"Less is more"
The aphorism is one of the most used (and abused) in design and architecture. Detlef Mertins, author of an exceptional monograph on the master architect, reveals how it came about and what it meant to him.
As far as architectural aphorisms go, Mies van der Rohe’s ‘Less is More’ seems to succinctly define a modernist ethic. What’s less well known however, is that van der Rohe wasn’t actually the originator of the phrase, even if it did come to be inextricably linked with him. The pithy observation was, in fact, given its first airing by Peter Behrens, a godfather figure to the young Mies who he drafted in to work on aspects of the AEG Turbine Factory in Berlin, between 1907 and 1910.
Behrens, widely regarded as the first industrial designer in history (he designed the entire corporate identity for Allgemeine Elektrizitäts-Gesellschaft, AEG), was responsible for encouraging the careers of a number of young architects, among them Le Corbusier, Walter Gropius, Adolf Meyer and Jean Kramer. Mies confessed that he had “learned the great form” from Behrens, the quest for which had become a leitmotif for art at the turn of the century, promising to unify all modes of cultural expression.
As recounted by the late Detlef Mertins in the exceptional monograph Mies, the 21-year-old van der Rohe recalled designing the glazing of the west, courtyard elevation of the AEG Turbine Factory, which is considerably more utilitarian in character than the grand street elevation. Beyond the determinants of the technical form Mies said that what he contributed was “indeed almost nothing”. And it was in working on this elevation that Mies first came across the infamous expression, ‘less is more’.
“I heard it in Behrens’s office for the first time,” he later recalled. “I had to make a drawing for a facade for a factory. There was nothing to do on this thing. The columns were 5.75 meters (19 feet). I will remember that until I die.
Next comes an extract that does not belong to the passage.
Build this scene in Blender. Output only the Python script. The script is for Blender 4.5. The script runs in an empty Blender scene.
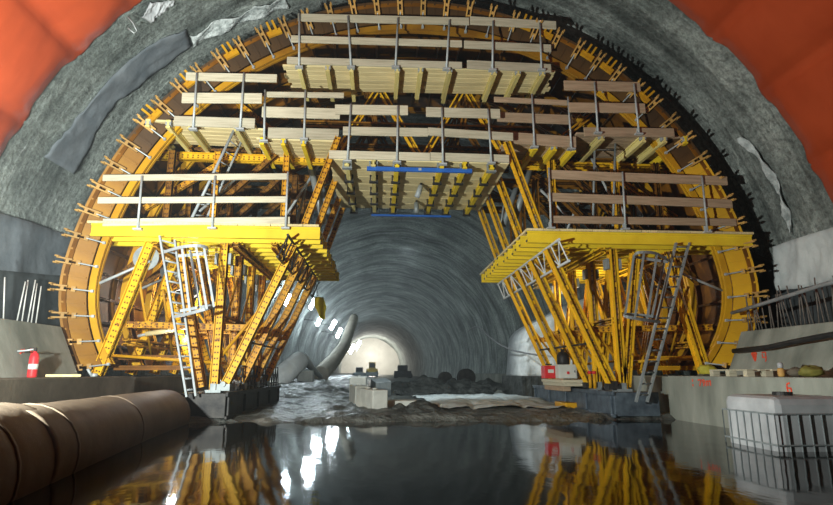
import bpy, math, random
from mathutils import Vector, Matrix, Quaternion
random.seed(7)
S = bpy.context.scene
COL = S.collection
PI = math.pi
R_ = math.radians

# ------------------------------------------------------------------ camera frame
EYE = 0.88                       # eye height over the water
F = 555.0
AX = 0.87                        # tunnel centre line (x), tunnel runs along +Y
ZC = 1.95                        # springing height of the vault
pitch = math.atan((372 - 252.5) / F)
psi = math.atan((416.5 - 378) * math.cos(pitch) / F)
FW = Vector((math.sin(psi) * math.cos(pitch), math.cos(psi) * math.cos(pitch), math.sin(pitch)))
RT = Vector((math.cos(psi), -math.sin(psi), 0))
UP = RT.cross(FW)

def at(px, py, d):
    """point of the plane y = d seen at a place in the photo"""
    r = FW * F + RT * (px - 416.5) + UP * (252.5 - py)
    r = r * (d / r.y)
    return Vector((r.x, r.y, r.z + EYE))

cam = bpy.data.cameras.new('camera')
cam.sensor_width = 36
cam.lens = 36 * F / 833
cam.clip_start = 0.05
cam.clip_end = 500
co = bpy.data.objects.new('camera', cam)
COL.objects.link(co)
m = Matrix((RT, UP, -FW)).transposed().to_4x4()
co.matrix_world = Matrix.Translation((0, 0, EYE)) @ m
S.camera = co

# ------------------------------------------------------------------ materials
def new_mat(name):
    mt = bpy.data.materials.new(name)
    mt.use_nodes = True
    nt = mt.node_tree
    return mt, nt, nt.nodes['Principled BSDF']

def N(nt, kind, **kw):
    n = nt.nodes.new(kind)
    for k, v in kw.items():
        setattr(n, k, v)
    return n

def coords(nt, scale=(1, 1, 1), world=False):
    mp = N(nt, 'ShaderNodeMapping')
    mp.inputs['Scale'].default_value = scale
    if world:
        g = N(nt, 'ShaderNodeNewGeometry')
        nt.links.new(g.outputs['Position'], mp.inputs['Vector'])
    else:
        t = N(nt, 'ShaderNodeTexCoord')
        nt.links.new(t.outputs['Object'], mp.inputs['Vector'])
    return mp.outputs['Vector']

def noise(nt, vec, scale, detail=4, rough=0.55):
    n = N(nt, 'ShaderNodeTexNoise')
    n.inputs['Scale'].default_value = scale
    n.inputs['Detail'].default_value = detail
    n.inputs['Roughness'].default_value = rough
    nt.links.new(vec, n.inputs['Vector'])
    return n.outputs['Fac']

def ramp(nt, fac, stops):
    r = N(nt, 'ShaderNodeValToRGB')
    els = r.color_ramp.elements
    while len(els) > 1:
        els.remove(els[-1])
    els[0].position = stops[0][0]
    els[0].color = (*stops[0][1], 1)
    for p, c in stops[1:]:
        e = els.new(p)
        e.color = (*c, 1)
    nt.links.new(fac, r.inputs['Fac'])
    return r.outputs['Color']

def mixc(nt, fac, a, b, mode='MIX'):
    x = N(nt, 'ShaderNodeMix', data_type='RGBA', blend_type=mode)
    if isinstance(fac, (int, float)):
        x.inputs[0].default_value = fac
    else:
        nt.links.new(fac, x.inputs[0])
    for v, i in ((a, 6), (b, 7)):
        if isinstance(v, tuple):
            x.inputs[i].default_value = (*v, 1)
        else:
            nt.links.new(v, x.inputs[i])
    return x.outputs[2]

def math_(nt, op, a, b=None):
    x = N(nt, 'ShaderNodeMath', operation=op)
    for v, i in ((a, 0), (b, 1)):
        if v is None:
            continue
        if isinstance(v, (int, float)):
            x.inputs[i].default_value = v
        else:
            nt.links.new(v, x.inputs[i])
    return x.outputs[0]

def bump(nt, bs, h, strength, dist=0.02):
    b = N(nt, 'ShaderNodeBump')
    b.inputs['Strength'].default_value = strength
    b.inputs['Distance'].default_value = dist
    nt.links.new(h, b.inputs['Height'])
    nt.links.new(b.outputs['Normal'], bs.inputs['Normal'])

def mottled(name, c1, c2, scale=4, rough=0.6, metal=0.0, bump_s=0.2, bump_scale=25, bump_d=0.01, stretch=(1, 1, 1), c3=None, rnd=0.0, world=False, spec=0.2):
    mt, nt, bs = new_mat(name)
    v = coords(nt, stretch, world)
    n1 = noise(nt, v, scale, 5)
    stops = [(0.33, c1), (0.66, c2)]
    if c3:
        stops.append((0.78, c3))
    col = ramp(nt, n1, stops)
    if rnd:
        oi = N(nt, 'ShaderNodeObjectInfo')
        hs = N(nt, 'ShaderNodeHueSaturation')
        nt.links.new(col, hs.inputs['Color'])
        vv = math_(nt, 'ADD', math_(nt, 'MULTIPLY', oi.outputs['Random'], 2 * rnd), 1 - rnd)
        nt.links.new(vv, hs.inputs['Value'])
        col = hs.outputs['Color']
    nt.links.new(col, bs.inputs['Base Color'])
    bs.inputs['Roughness'].default_value = rough
    bs.inputs['Metallic'].default_value = metal
    bs.inputs['Specular IOR Level'].default_value = spec
    if bump_s:
        bump(nt, bs, noise(nt, v, bump_scale, 4), bump_s, bump_d)
    return mt

def strut_mat(name, base, base2, rust, rust_amt):
    """painted channel steel with a double row of bolt holes along local Z"""
    mt, nt, bs = new_mat(name)
    v = coords(nt)
    sep = N(nt, 'ShaderNodeSeparateXYZ')
    nt.links.new(v, sep.inputs[0])
    col = ramp(nt, noise(nt, v, 3, 4), [(0.35, base), (0.65, base2)])
    nz = noise(nt, v, 9, 6, 0.7)
    oi = N(nt, 'ShaderNodeObjectInfo')
    thr = math_(nt, 'ADD', nz, math_(nt, 'MULTIPLY', oi.outputs['Random'], 0.16))
    rm = N(nt, 'ShaderNodeMapRange')
    rm.inputs['From Min'].default_value = 0.66 - rust_amt
    rm.inputs['From Max'].default_value = 0.76 - rust_amt
    nt.links.new(thr, rm.inputs['Value'])
    col = mixc(nt, rm.outputs[0], col, rust)
    # holes
    fz = math_(nt, 'SUBTRACT', math_(nt, 'FRACT', math_(nt, 'MULTIPLY', sep.outputs['Z'], 9.0)), 0.5)
    fz = math_(nt, 'MULTIPLY', fz, 0.11)
    a = math_(nt, 'ABSOLUTE', sep.outputs['Y'])
    fy = math_(nt, 'SUBTRACT', a, 0.026)
    r2 = math_(nt, 'SQRT', math_(nt, 'ADD', math_(nt, 'MULTIPLY', fz, fz), math_(nt, 'MULTIPLY', fy, fy)))
    hole = math_(nt, 'LESS_THAN', r2, 0.014)
    ring = math_(nt, 'LESS_THAN', r2, 0.024)
    col = mixc(nt, math_(nt, 'MULTIPLY', ring, 0.35), col, rust)
    col = mixc(nt, hole, col, (0.05, 0.02, 0.006))
    nt.links.new(col, bs.inputs['Base Color'])
    bs.inputs['Roughness'].default_value = 0.5
    bs.inputs['Specular IOR Level'].default_value = 0.2
    bump(nt, bs, nz, 0.15, 0.004)
    return mt

def wood_mat(name, c1, c2, c3, rnd=0.16):
    mt, nt, bs = new_mat(name)
    v = coords(nt, (0.9, 14, 14))
    oi = N(nt, 'ShaderNodeObjectInfo')
    add = N(nt, 'ShaderNodeVectorMath', operation='ADD')
    nt.links.new(v, add.inputs[0])
    sc = N(nt, 'ShaderNodeVectorMath', operation='SCALE')
    sc.inputs[0].default_value = (13, 7, 5)
    nt.links.new(oi.outputs['Random'], sc.inputs['Scale'])
    nt.links.new(sc.outputs[0], add.inputs[1])
    n1 = noise(nt, add.outputs[0], 2.2, 5, 0.6)
    col = ramp(nt, n1, [(0.3, c1), (0.5, c2), (0.72, c3)])
    hs = N(nt, 'ShaderNodeHueSaturation')
    nt.links.new(col, hs.inputs['Color'])
    nt.links.new(math_(nt, 'ADD', math_(nt, 'MULTIPLY', oi.outputs['Random'], 2 * rnd), 1 - rnd), hs.inputs['Value'])
    nt.links.new(hs.outputs['Color'], bs.inputs['Base Color'])
    bs.inputs['Roughness'].default_value = 0.75
    bump(nt, bs, n1, 0.25, 0.004)
    return mt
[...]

I showed him a bunch of drawings of what could be done and then he said, ‘Less is more’,” but “he meant it in another way than I use it.”
Mies was to return to the phrase again and again, effectively making it his own, referring to his later efforts to reduce and distil buildings and their components into simple forms in which art and technics – geometry and matter – were integrated in a more persuasive tectonic expression than Behrens, his former master, had ever achieved.